Porto, la petite ville portuaire à la croisée des chemins

Que dire de Porto ? C’est une petite ville sans grande histoire, pas grand-chose à raconter, si ce n’est qu’elle est charmante. J’y ai passé trois ou quatre nuits consécutives sans jamais être inquiété.

La ville est marquée par sa verticalité : une partie s’étend juste au-dessus du fleuve Porto, tandis que l’autre grimpe légèrement vers les hauteurs montagneuses. La montagne forme comme une enclave, si bien que Porto se retrouve blottie dans ce creux, au bord du fleuve. Ce dernier est d’ailleurs très important, puisque l’essentiel de l’économie locale en dépend. En saison estivale, de nombreuses excursions en mer partent chaque jour du port. À l’inverse, en basse saison, la ville semble figée, presque morte, comme me l’a confié une habitante.

Ce qui m’a surtout marqué à Porto, c’est d’une part sa tour génoise carrée et les expositions qu’elle abrite, et d’autre part sa proximité avec les gorges de la Spelunca, merveille naturelle dont les eaux se jettent dans le golfe de Porto avant de rejoindre la mer.

Vue sur Porto
Vue sur Porto
Plage de Porto
Plage et tour de Porto
Port de Porto
Port et tour de Porto
Vue sur Porto.2
Vue sur Porto.3
Vue sur Porto.4
Vue sur Porto.5
Vue sur Porto.6
Vue sur Porto.7
Vue sur Porto.8

Exposition sur le maquis et la fabrication de pipes en bois

Sur les hauteurs, près de la tour génoise de Porto, on pouvait découvrir, dissimulée sous son flanc gauche, une petite maison. Celle-ci abritait une exposition consacrée au maquis et à la fabrication de pipes par le peuple corse.

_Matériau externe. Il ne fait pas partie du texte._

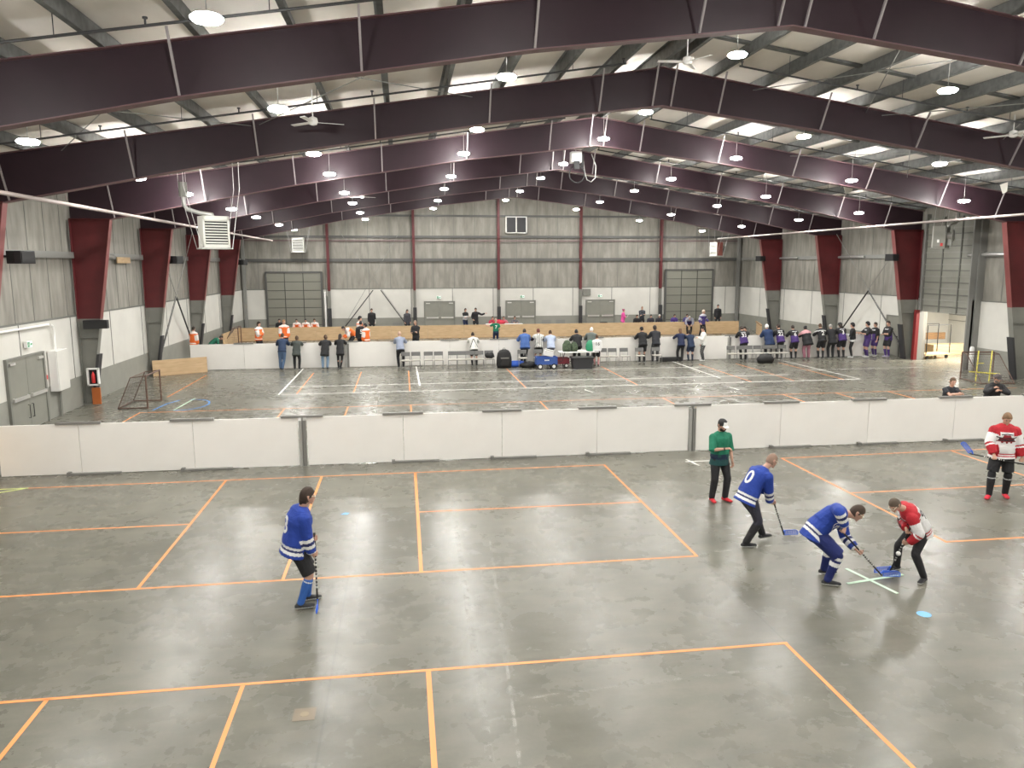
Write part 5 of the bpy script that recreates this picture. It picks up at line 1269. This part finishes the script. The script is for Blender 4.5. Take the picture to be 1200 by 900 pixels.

Le maquis est une forêt dense et impénétrable, composée de nombreuses plantes typiques : cistes, lentisques, arbousiers, myrtes, bruyères, romarins, genévriers, oliviers sauvages, mais aussi chênes verts, lauriers-thym, lavandes, fougères ou encore ronces. Sous le soleil, cet ensemble végétal dégage un parfum puissant et unique, souvent comparé au ''musc de l’île''. La bruyère, en particulier, est précieuse : son rhizome rouge, appelé ''souche'', fournit un bois à grain très fin, idéal pour la fabrication des pipes.

L’extraction de ces souches était assurée par ''l’arracheur de souches'', u tamghiolu, qui, muni de divers outils tels que serpes, pioche ou faucille, déterrait délicatement la racine. Chaque jour, il pouvait extraire de 60 à 100 kg de racines, dont environ 50 kg utilisables une fois nettoyées. Les souches étaient ensuite transportées vers les fabriques d’ébauchons, où elles étaient nettoyées, pesées, recouvertes de jute et stockées en milieu humide pendant six mois. Elles étaient ensuite sciées et bouillies afin de stabiliser le bois, avant d’être triées selon leur taille et leur forme.

Les ébauchons servaient à façonner deux grands types de pipes : la pipe droite, dite ''marseillaise'', et la pipe courbe, dite ''en relève''. Enfin, pour renforcer leur résistance à la chaleur, ils séchaient encore quatre mois supplémentaires à température progressivement élevée.

Ainsi, de la richesse végétale du maquis corse à la précision artisanale des pipeurs, la bruyère se transformait en une matière noble, dédiée à l’art de la pipe.

Exposition sur les Torregiano des tours génoises

Le Torregiano, gardien des tours génoises en Corse, menait une vie dure, isolée et marquée par une discipline stricte.

Ces tours servaient à la fois de poste de surveillance, d’habitation et parfois d’entrepôt pour les vivres. Le rôle du Torregiano était de contrôler le littoral et d’alerter la population en cas d’incursions barbaresques ou turques, fréquentes au XVIIᵉ siècle qui remontent à la première décennie : Razzias, pillages et massacres sont monnaies courantes chez ces hommes qui voit dans la Corse un territoire faible qui ne peut se défendre seul.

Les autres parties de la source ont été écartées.